音楽友に、今日も安眠

某大学教員の日記

論文「バスに鍵はかかってしまったか?」(岩田正美)より


今日読んだ「思想」の2006年3月号「特集・福祉社会の未来」のなかの岩田正美論文「バスに鍵はかかってしまったか? 現代日本の貧困と福祉政策の矛盾」に、いくつか重要だと思われる指摘があった。昨日書いた「ネットカフェ難民」に関する記事(http://d.hatena.ne.jp/Sillitoe/20070130)の内容とも、もろに関連している。


ここで岩田氏は、フリーター/ニートと呼ばれる若者とホームレスの関係について次のように論じている。

日本でフリーターやニートがホームレス化しないのは、すでに明らかなように親との同居率が高いからである。また、非正規雇用ならば雇用される可能性が中高年齢層より高いからであろう。だが、親そのものの貧困が深ければその同居は不安定なものとならざるを得ず、その結果一人で生きていくフリーターの出現となることもありうる。最近、親元に頼れない若者目当ての格安の宿舎が出現して人気を呼んでいるとの報道もある(『朝日新聞』2005年7月11日夕刊)。直ぐ後で述べるように、簡易宿舎や労働住宅に滞留してきた層を1つの源としてホームレスが生み出されていることを考え合わせると、特に貧困な家庭を基礎として生まれるニートやフリーターは、早晩欧米のようにホームレスとして路上に現れる可能性も否定できない。(p.145)


「フリーター」や「ニート」概念の妥当性の問題はともかくとしても、やはり、と思ってしまう。岩田氏はさらに、格差や貧困問題に対する政策側の態度の問題を指摘している。

日本では貧困の固定化や排除よりも、<不安>一般への眼差しが圧倒的に強い。それはおそらく、日本における政策介入の正当性が、問題量の増減に強く引き寄せられているからであろう。ちっぽけな固定的貧困(注:ライフコースを通じてずっと貧困状態にあること)などは、たとえ存在していたとしてもたいしたことはない、という見方である。あるいは、少数者の固定的貧困を強調してしまうと、かえって貧困の中にある人への差別を助長してしまうのではないかという危惧の影響も若干あるかもしれない。多数を基盤とした観念的平等主義が、かえって貧困や排除の存在そのものに蓋をしてしまうのである。このため、格差問題は現実の貧困や排除としてよりも、「中流生活からの脱落」不安として提起されやすくなる。(p147)

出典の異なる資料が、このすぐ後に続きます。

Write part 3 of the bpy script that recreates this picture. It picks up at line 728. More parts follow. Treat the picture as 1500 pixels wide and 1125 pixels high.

貧困の固定化が「福祉国家の失敗を明確に意味している」(p.147)にも関わらず、こうした政策側の視点と相俟って、肝心の固定的貧困層への政策的援助がなかなか進んでいないと岩田氏は結論づけている。


岩田氏のこうした指摘は、政策を作る人々に関してのみならず、日本のマスメディアについても当てはまるだろう。例えば「フリーター・ニート問題」をメディアが論じる際、それがいったいどの程度、「フリーター/ニート」として語られる当事者自身の目線から問題を眺めているだろうか。そう考えると、改めて昨日の記事で書いた、NNNドキュメントの良さが分かってきた。